Information supplied>
____

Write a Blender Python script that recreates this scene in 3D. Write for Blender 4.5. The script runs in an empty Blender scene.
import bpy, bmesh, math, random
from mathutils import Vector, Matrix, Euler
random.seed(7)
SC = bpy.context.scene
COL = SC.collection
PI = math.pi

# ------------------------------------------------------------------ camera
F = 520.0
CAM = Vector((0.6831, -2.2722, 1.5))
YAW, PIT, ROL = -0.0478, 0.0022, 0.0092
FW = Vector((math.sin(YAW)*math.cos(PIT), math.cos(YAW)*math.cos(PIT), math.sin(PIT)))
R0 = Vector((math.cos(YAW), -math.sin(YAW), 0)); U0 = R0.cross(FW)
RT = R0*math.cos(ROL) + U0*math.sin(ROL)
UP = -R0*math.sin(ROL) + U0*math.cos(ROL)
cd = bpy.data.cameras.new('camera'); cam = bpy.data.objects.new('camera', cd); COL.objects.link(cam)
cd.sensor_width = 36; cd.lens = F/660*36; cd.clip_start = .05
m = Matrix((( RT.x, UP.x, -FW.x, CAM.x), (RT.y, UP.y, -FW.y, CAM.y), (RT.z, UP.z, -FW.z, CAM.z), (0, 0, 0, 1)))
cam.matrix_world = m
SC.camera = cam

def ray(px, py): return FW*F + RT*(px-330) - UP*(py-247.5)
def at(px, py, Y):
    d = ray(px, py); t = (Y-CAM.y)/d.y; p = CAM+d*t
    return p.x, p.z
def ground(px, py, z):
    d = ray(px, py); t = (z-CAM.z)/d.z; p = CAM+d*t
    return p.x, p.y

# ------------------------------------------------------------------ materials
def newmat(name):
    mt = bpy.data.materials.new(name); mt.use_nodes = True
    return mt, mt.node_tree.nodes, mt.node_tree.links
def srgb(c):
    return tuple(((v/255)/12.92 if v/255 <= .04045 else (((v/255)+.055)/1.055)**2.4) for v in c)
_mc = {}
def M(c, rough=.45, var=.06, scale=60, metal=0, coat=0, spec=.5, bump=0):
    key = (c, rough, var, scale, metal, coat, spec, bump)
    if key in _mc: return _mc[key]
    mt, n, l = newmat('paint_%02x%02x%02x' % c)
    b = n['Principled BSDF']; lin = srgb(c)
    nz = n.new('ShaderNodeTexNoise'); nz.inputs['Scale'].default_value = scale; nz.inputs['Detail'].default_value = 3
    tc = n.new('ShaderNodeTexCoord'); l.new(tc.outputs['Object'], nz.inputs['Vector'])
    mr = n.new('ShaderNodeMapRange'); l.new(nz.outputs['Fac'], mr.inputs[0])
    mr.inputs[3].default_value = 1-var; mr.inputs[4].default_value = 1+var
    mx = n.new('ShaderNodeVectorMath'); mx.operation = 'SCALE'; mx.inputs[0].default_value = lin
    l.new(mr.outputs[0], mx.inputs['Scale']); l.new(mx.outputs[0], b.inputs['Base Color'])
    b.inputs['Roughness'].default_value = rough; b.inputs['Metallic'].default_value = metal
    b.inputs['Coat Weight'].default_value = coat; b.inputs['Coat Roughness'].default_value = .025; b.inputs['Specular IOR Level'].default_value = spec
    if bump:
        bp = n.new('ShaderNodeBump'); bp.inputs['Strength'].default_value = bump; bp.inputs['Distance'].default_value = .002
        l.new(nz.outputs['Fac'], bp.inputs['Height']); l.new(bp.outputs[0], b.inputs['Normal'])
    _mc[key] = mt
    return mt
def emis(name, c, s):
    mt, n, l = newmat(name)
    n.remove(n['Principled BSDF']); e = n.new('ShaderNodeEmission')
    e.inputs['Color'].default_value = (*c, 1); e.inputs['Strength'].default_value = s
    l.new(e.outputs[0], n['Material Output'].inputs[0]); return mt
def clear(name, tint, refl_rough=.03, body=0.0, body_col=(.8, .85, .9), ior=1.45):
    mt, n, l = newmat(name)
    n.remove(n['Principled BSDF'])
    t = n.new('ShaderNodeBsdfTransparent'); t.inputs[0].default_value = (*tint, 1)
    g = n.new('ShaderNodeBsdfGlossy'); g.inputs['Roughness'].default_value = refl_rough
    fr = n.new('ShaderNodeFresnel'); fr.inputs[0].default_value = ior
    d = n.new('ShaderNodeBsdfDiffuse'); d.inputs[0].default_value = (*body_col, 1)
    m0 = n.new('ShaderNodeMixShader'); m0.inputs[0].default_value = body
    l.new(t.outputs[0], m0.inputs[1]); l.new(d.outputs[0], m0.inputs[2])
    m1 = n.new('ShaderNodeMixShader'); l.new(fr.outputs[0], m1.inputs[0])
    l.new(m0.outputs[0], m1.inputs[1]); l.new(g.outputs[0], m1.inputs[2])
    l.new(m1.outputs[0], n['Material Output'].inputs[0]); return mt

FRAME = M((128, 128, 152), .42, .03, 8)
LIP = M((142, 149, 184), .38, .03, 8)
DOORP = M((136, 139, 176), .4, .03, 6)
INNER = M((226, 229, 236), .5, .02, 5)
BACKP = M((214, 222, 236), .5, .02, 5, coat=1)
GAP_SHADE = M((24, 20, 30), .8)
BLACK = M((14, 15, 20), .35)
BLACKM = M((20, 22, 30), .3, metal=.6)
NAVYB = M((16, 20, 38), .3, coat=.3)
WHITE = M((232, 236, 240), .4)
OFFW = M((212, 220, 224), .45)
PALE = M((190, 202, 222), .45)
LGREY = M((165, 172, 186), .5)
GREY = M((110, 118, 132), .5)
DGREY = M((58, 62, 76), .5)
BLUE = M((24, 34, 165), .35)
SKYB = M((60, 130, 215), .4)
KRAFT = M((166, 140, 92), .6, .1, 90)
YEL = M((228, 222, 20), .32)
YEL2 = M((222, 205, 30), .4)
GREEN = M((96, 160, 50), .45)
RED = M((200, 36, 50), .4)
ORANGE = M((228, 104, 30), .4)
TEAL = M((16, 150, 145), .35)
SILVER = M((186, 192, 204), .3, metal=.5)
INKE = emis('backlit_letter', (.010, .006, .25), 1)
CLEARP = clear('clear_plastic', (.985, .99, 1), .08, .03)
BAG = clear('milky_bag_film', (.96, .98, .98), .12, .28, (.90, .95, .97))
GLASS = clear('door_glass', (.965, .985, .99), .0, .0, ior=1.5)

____

Task directions>
From the first line to the last, please quote the material above exactly.

Complete answer>
Write a Blender Python script that recreates this scene in 3D. Write for Blender 4.5. The script runs in an empty Blender scene.
import bpy, bmesh, math, random
from mathutils import Vector, Matrix, Euler
random.seed(7)
SC = bpy.context.scene
COL = SC.collection
PI = math.pi

# ------------------------------------------------------------------ camera
F = 520.0
CAM = Vector((0.6831, -2.2722, 1.5))
YAW, PIT, ROL = -0.0478, 0.0022, 0.0092
FW = Vector((math.sin(YAW)*math.cos(PIT), math.cos(YAW)*math.cos(PIT), math.sin(PIT)))
R0 = Vector((math.cos(YAW), -math.sin(YAW), 0)); U0 = R0.cross(FW)
RT = R0*math.cos(ROL) + U0*math.sin(ROL)
UP = -R0*math.sin(ROL) + U0*math.cos(ROL)
cd = bpy.data.cameras.new('camera'); cam = bpy.data.objects.new('camera', cd); COL.objects.link(cam)
cd.sensor_width = 36; cd.lens = F/660*36; cd.clip_start = .05
m = Matrix((( RT.x, UP.x, -FW.x, CAM.x), (RT.y, UP.y, -FW.y, CAM.y), (RT.z, UP.z, -FW.z, CAM.z), (0, 0, 0, 1)))
cam.matrix_world = m
SC.camera = cam

def ray(px, py): return FW*F + RT*(px-330) - UP*(py-247.5)
def at(px, py, Y):
    d = ray(px, py); t = (Y-CAM.y)/d.y; p = CAM+d*t
    return p.x, p.z
def ground(px, py, z):
    d = ray(px, py); t = (z-CAM.z)/d.z; p = CAM+d*t
    return p.x, p.y

# ------------------------------------------------------------------ materials
def newmat(name):
    mt = bpy.data.materials.new(name); mt.use_nodes = True
    return mt, mt.node_tree.nodes, mt.node_tree.links
def srgb(c):
    return tuple(((v/255)/12.92 if v/255 <= .04045 else (((v/255)+.055)/1.055)**2.4) for v in c)
_mc = {}
def M(c, rough=.45, var=.06, scale=60, metal=0, coat=0, spec=.5, bump=0):
    key = (c, rough, var, scale, metal, coat, spec, bump)
    if key in _mc: return _mc[key]
    mt, n, l = newmat('paint_%02x%02x%02x' % c)
    b = n['Principled BSDF']; lin = srgb(c)
    nz = n.new('ShaderNodeTexNoise'); nz.inputs['Scale'].default_value = scale; nz.inputs['Detail'].default_value = 3
    tc = n.new('ShaderNodeTexCoord'); l.new(tc.outputs['Object'], nz.inputs['Vector'])
    mr = n.new('ShaderNodeMapRange'); l.new(nz.outputs['Fac'], mr.inputs[0])
    mr.inputs[3].default_value = 1-var; mr.inputs[4].default_value = 1+var
    mx = n.new('ShaderNodeVectorMath'); mx.operation = 'SCALE'; mx.inputs[0].default_value = lin
    l.new(mr.outputs[0], mx.inputs['Scale']); l.new(mx.outputs[0], b.inputs['Base Color'])
    b.inputs['Roughness'].default_value = rough; b.inputs['Metallic'].default_value = metal
    b.inputs['Coat Weight'].default_value = coat; b.inputs['Coat Roughness'].default_value = .025; b.inputs['Specular IOR Level'].default_value = spec
    if bump:
        bp = n.new('ShaderNodeBump'); bp.inputs['Strength'].default_value = bump; bp.inputs['Distance'].default_value = .002
        l.new(nz.outputs['Fac'], bp.inputs['Height']); l.new(bp.outputs[0], b.inputs['Normal'])
    _mc[key] = mt
    return mt
def emis(name, c, s):
    mt, n, l = newmat(name)
    n.remove(n['Principled BSDF']); e = n.new('ShaderNodeEmission')
    e.inputs['Color'].default_value = (*c, 1); e.inputs['Strength'].default_value = s
    l.new(e.outputs[0], n['Material Output'].inputs[0]); return mt
def clear(name, tint, refl_rough=.03, body=0.0, body_col=(.8, .85, .9), ior=1.45):
    mt, n, l = newmat(name)
    n.remove(n['Principled BSDF'])
    t = n.new('ShaderNodeBsdfTransparent'); t.inputs[0].default_value = (*tint, 1)
    g = n.new('ShaderNodeBsdfGlossy'); g.inputs['Roughness'].default_value = refl_rough
    fr = n.new('ShaderNodeFresnel'); fr.inputs[0].default_value = ior
    d = n.new('ShaderNodeBsdfDiffuse'); d.inputs[0].default_value = (*body_col, 1)
    m0 = n.new('ShaderNodeMixShader'); m0.inputs[0].default_value = body
    l.new(t.outputs[0], m0.inputs[1]); l.new(d.outputs[0], m0.inputs[2])
    m1 = n.new('ShaderNodeMixShader'); l.new(fr.outputs[0], m1.inputs[0])
    l.new(m0.outputs[0], m1.inputs[1]); l.new(g.outputs[0], m1.inputs[2])
    l.new(m1.outputs[0], n['Material Output'].inputs[0]); return mt

FRAME = M((128, 128, 152), .42, .03, 8)
LIP = M((142, 149, 184), .38, .03, 8)
DOORP = M((136, 139, 176), .4, .03, 6)
INNER = M((226, 229, 236), .5, .02, 5)
BACKP = M((214, 222, 236), .5, .02, 5, coat=1)
GAP_SHADE = M((24, 20, 30), .8)
BLACK = M((14, 15, 20), .35)
BLACKM = M((20, 22, 30), .3, metal=.6)
NAVYB = M((16, 20, 38), .3, coat=.3)
WHITE = M((232, 236, 240), .4)
OFFW = M((212, 220, 224), .45)
PALE = M((190, 202, 222), .45)
LGREY = M((165, 172, 186), .5)
GREY = M((110, 118, 132), .5)
DGREY = M((58, 62, 76), .5)
BLUE = M((24, 34, 165), .35)
SKYB = M((60, 130, 215), .4)
KRAFT = M((166, 140, 92), .6, .1, 90)
YEL = M((228, 222, 20), .32)
YEL2 = M((222, 205, 30), .4)
GREEN = M((96, 160, 50), .45)
RED = M((200, 36, 50), .4)
ORANGE = M((228, 104, 30), .4)
TEAL = M((16, 150, 145), .35)
SILVER = M((186, 192, 204), .3, metal=.5)
INKE = emis('backlit_letter', (.010, .006, .25), 1)
CLEARP = clear('clear_plastic', (.985, .99, 1), .08, .03)
BAG = clear('milky_bag_film', (.96, .98, .98), .12, .28, (.90, .95, .97))
GLASS = clear('door_glass', (.965, .985, .99), .0, .0, ior=1.5)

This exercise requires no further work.